Open the full entry on splagchnizomai in DeepWord and the picture sharpens. The root splanchna is concrete and physical — the inner organs, the deep interior of a person — and the verb built on it means those insides are moved, stirred, wrenched. Then look at what set it off in Mark 6:34: a crowd "as sheep not having a shepherd." Sheep without a shepherd don't just wander; they're defenseless, exposed, headed nowhere. Jesus doesn't glance at that and feel a tidy sympathy. He sees it and something turns over inside him — and then he begins to teach.
That's the order the verse gives us: the gut-churn first, the help second. The teaching isn't duty. It's what the churn drives him to do.
See who else it happens to.
Here's the detail that changes everything. This word appears twelve times in the Gospels — and almost every single time, the one whose guts are wrenching is Jesus. He is "moved" at the sight of the sick (Matthew 14:14), the harassed and helpless (Matthew 9:36), a leper (Mark 1:41), a grieving widow (Luke 7:13). The only other times it shows up, it's on the lips of Jesus telling a story — and it always lands on the God-figure: the Samaritan who stops for the beaten stranger (Luke 10:33), the father who sees his lost son "yet a great way off" and feels it in his guts and runs (Luke 15:20).
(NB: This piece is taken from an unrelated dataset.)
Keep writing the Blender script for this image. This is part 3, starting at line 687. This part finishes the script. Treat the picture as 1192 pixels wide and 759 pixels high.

This isn't a word for how we usually feel. It's a word for how God feels when he sees us.
The word behind the polite one.
So Mark 6:34 isn't a mild scene of a kind teacher. It's a picture of God looking at a wandering, shepherdless crowd and being physically undone by it — insides churning, unable to leave them as they are. (If you've read our study of chesed in Lamentations 3:22, the loyal love that refuses to quit, splagchnizomai is what that love feels like in the body — love with a churn in its guts.)
You've heard "compassion" your whole life as a gentle, distant word. It took one Greek word to show that when God looks at you helpless, what he feels isn't distant at all. It's a wrench in the guts — and it moves him to come close.